WORK TO COMPLETE: Output a verbatim copy of the data, cut off after the line that contains "rng = np.random.default_rng(7)".

##### SUPPLIED DATA

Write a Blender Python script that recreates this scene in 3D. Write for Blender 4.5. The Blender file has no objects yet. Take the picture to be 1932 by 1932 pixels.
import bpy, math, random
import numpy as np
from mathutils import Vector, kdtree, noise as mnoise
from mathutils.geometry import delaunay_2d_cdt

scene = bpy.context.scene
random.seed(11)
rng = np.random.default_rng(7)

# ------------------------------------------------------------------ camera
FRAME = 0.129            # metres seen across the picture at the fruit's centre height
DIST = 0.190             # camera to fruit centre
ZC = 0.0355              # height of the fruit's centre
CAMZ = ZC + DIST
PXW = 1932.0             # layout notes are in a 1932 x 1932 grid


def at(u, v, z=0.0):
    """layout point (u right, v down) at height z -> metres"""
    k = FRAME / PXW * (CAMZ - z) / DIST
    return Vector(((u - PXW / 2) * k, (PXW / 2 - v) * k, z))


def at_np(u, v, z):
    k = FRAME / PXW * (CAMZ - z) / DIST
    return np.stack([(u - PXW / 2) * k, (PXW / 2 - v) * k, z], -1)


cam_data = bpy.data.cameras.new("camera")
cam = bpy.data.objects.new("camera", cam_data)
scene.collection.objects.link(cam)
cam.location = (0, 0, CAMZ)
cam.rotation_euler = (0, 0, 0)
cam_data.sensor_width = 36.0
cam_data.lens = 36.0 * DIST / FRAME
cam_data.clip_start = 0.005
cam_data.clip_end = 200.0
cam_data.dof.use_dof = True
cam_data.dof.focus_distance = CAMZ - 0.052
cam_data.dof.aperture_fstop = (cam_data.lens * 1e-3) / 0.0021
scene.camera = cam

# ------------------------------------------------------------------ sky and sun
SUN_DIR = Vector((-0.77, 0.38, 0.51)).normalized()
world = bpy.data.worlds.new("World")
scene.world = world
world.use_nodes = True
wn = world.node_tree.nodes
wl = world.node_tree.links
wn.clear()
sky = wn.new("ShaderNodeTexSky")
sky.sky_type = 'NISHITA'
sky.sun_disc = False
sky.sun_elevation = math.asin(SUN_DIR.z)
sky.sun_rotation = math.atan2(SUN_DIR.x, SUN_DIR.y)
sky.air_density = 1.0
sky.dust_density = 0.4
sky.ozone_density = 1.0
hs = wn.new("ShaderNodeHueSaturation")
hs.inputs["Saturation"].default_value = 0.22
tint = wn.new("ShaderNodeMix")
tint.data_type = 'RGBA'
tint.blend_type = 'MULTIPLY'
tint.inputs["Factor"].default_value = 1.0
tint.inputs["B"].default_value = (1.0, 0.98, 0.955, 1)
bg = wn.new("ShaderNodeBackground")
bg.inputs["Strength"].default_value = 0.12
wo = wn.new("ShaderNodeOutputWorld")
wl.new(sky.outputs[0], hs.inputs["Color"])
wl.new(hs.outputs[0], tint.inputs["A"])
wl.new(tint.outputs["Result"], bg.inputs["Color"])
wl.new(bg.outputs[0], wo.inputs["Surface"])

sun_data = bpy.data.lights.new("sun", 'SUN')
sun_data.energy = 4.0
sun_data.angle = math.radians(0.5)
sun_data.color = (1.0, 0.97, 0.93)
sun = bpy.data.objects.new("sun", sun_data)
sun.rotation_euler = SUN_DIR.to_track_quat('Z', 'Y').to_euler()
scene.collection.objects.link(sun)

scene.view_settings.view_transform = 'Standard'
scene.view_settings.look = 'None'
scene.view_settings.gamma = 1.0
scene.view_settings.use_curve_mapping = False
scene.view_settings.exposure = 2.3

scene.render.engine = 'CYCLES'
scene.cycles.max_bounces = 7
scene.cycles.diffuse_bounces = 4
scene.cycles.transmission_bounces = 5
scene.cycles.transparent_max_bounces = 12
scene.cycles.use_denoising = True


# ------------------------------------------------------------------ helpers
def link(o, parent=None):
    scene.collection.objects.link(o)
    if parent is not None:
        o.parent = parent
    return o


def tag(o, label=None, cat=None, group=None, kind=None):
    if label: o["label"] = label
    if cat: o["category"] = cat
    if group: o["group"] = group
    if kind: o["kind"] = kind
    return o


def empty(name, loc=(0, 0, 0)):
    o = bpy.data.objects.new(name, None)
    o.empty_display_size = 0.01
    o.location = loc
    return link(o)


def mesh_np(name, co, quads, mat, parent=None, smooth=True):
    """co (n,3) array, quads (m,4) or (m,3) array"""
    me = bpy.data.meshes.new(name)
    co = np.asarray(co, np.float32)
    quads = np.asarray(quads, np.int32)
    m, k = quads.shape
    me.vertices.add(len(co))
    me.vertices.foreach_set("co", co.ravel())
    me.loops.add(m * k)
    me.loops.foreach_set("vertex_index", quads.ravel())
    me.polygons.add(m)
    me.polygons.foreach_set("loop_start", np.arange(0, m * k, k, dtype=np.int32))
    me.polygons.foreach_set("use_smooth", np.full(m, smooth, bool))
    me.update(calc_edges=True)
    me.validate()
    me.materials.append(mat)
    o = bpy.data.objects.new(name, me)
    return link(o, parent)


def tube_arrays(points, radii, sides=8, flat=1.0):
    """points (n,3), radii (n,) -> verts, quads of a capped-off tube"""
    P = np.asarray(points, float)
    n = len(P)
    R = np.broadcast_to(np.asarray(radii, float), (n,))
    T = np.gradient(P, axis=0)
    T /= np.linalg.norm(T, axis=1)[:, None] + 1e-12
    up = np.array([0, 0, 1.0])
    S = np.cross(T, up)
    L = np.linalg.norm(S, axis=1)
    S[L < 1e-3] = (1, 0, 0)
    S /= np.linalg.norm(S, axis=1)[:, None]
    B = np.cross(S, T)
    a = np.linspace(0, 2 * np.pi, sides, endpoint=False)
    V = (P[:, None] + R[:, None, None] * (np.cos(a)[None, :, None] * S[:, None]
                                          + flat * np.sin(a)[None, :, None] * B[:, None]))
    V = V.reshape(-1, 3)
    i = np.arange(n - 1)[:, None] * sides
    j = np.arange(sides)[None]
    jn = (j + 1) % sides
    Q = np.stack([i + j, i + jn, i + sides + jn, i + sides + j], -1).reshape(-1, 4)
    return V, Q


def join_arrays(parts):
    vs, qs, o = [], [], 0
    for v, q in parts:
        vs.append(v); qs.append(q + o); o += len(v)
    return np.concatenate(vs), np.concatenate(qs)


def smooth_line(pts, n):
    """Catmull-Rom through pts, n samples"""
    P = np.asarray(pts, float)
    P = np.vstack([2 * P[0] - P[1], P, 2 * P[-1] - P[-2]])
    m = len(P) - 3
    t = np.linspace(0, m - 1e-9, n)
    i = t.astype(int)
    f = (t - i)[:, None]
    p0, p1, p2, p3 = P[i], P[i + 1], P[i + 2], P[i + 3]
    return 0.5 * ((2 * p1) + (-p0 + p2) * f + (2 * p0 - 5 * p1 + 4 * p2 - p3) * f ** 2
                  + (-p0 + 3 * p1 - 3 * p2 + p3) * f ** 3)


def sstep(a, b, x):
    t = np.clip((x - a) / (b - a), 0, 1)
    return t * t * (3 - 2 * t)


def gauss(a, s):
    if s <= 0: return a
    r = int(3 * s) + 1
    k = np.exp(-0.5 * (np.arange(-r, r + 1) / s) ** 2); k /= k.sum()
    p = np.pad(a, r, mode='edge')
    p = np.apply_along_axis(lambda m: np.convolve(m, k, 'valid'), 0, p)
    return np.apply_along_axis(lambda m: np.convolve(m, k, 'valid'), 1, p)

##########

RESULT OF THIS EXERCISE:
Write a Blender Python script that recreates this scene in 3D. Write for Blender 4.5. The Blender file has no objects yet. Take the picture to be 1932 by 1932 pixels.
import bpy, math, random
import numpy as np
from mathutils import Vector, kdtree, noise as mnoise
from mathutils.geometry import delaunay_2d_cdt

scene = bpy.context.scene
random.seed(11)
rng = np.random.default_rng(7)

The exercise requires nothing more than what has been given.